Lights, computers, kitchen appliances and roof exhaust fans are all going dark and falling silent when they’re not in use.
All the while, energy specialist and operations assistant Jean Harper-Smith has been vigilantly overseeing all energy consumption so she can quickly identify and correct areas in need of attention.
As a result of its increased emphasis on energy conservation, the division has achieved a 24 percent cost savings over the past two years totaling $787,839 — money that has been applied toward personnel and instruction.
According to Executive Director Kevin McKew, $400,000 a year is the equivalent of seven teaching positions.
“We knew we had to generate internal savings to keep programs alive,” he said.
“It’s the little changes adding up to huge savings. When we have 800,000 square footage of school space and classrooms, if half aren’t practicing efficiency, it translates into huge dollars.”

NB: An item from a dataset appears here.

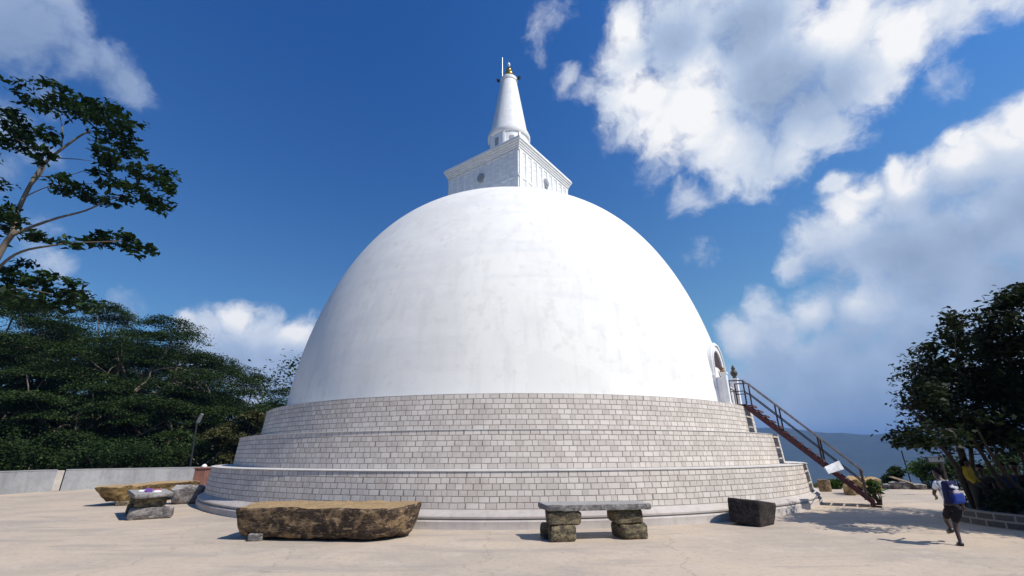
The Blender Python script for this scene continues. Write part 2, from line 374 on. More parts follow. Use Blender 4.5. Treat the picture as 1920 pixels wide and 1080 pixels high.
# ------------------------------------------------------------------ terrain, terrace
AX = Vector((0, 25.92, 0))                     # axis of the stupa
TERR = [(-27, -40), (-26, 8), (-24.9, 18), (-24.45, 23.6), (-24.35, 26.0), (-22.8, 27.9), (-19.8, 30.3), (-17.4, 32.2), (-15, 36), (-8, 41), (0, 42.5), (8, 40.5), (13, 34.5), (14.6, 28),
        (15.4, 25.7), (17.5, 25.3), (19.3, 25.35), (21, 24.9), (24, 22.8), (28, 17), (31, 8), (32, -40)]
def build_ground():
    bm = bmesh.new(); vs = [bm.verts.new((x, y, 0)) for x, y in TERR]; lo = [bm.verts.new((x, y, -1.2)) for x, y in TERR]
    f = bm.faces.new(vs)
    n = len(TERR)
    for i in range(n): bm.faces.new((vs[i], lo[i], lo[(i + 1) % n], vs[(i + 1) % n]))
    bmesh.ops.recalc_face_normals(bm, faces=bm.faces)
    me = bpy.data.meshes.new('ground'); bm.to_mesh(me); bm.free(); me.materials.append(M['ground'])
    o = bpy.data.objects.new('ground', me); COL.objects.link(o); tag(o, 'pale beige concrete terrace floor around the stupa', 'ground', kind='structure')
build_ground()

def fbm2(x, y, s=1.0, oct=5):
    return mnoise.fractal(Vector((x * s, y * s, 3.1)), 1.0, 2.0, oct)
def terrain_h(x, y):
    dx, dy = x - 2, y - 8
    r = math.hypot(dx, dy); az = math.degrees(math.atan2(x, y))
    edge = 34 if x > 10 else 46
    t = max(0.0, min(1.0, (r - edge) / 380)); t = t ** .75
    z = -.35 - 165 * (t * t * (3 - 2 * t)) if r > edge else -.35
    z += .8 * fbm2(x, y, .05) * min(1, max(0, (r - edge) / 40)) - (.5 if r > edge else 0)
    if r > 900:
        k = min(1, (r - 900) / 1800)
        ca = max(.35, math.cos(R_(az)))
        e_ = .0445 + .0055 * math.sin(az * .36 - 1.9) + .002 * math.sin(az * 1.3 + .4) + .006 * fbm2(math.cos(R_(az)) * 6, math.sin(R_(az)) * 6, 2.0, 6)
        if az < -20: e_ += .03
        ridge = math.exp(-((r - 3200) / 700.0) ** 2)
        z += (165 + 3200 * ca * e_) * ridge + 45 * k * (1 - ridge) * fbm2(x, y, .0016)
        far = math.exp(-((r - 5200) / 700.0) ** 2)
        z += far * (165 + 5200 * ca * .036)
    return z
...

The savings began in 2010, when Winchester Public Schools formed an alliance with Texas-based energy conservation company Cenergistic to implement an energy-savings program.
The company trained Harper-Smith and staff to analyze all energy use throughout the division, including natural gas and electricity, water and sewer, heating and cooling, energy management systems, behavior modification, and grounds care.
Harper-Smith tracks energy consumption with energy-accounting software and compares consumption now to what it was before the program started.
“This district is very good about cooperating with the program,” she said. “Everybody works as a team.”
The savings have come from turning off roof exhaust fans and units when buildings are not being occupied, setting heating and cooling to come on at certain times of the day instead of running 24 hours, reducing energy use in the summer months, updating old or failing systems, shutting down all elementary school kitchens in the summer and storing food at one kitchen, and reducing water used in landscaping and irrigation.
There have also been behavioral and cultural changes.
Teachers and staff are now advised to turn everything off at the end of the day and to keep their eyes open for things like leaky faucets or lights left on in empty rooms.
“At one time, custodians would come in and turn on all the lights in the entire school,” Harper-Smith said.
“That’s dollars out the window,” McKew added.
Because of the savings, the division’s proposed utilities budget for fiscal year 2013-14 is $1.5 million instead of $2.3 million, McKew said.
The division is paying Cenergistic — which will present the division with its Environmental Excellence Award on Dec. 10 — $8,000 per month for the first four years.
In 26 years, the company has worked with more than 1,250 educational, ministry and health care organizations to help them save more than $3 billion in utility costs.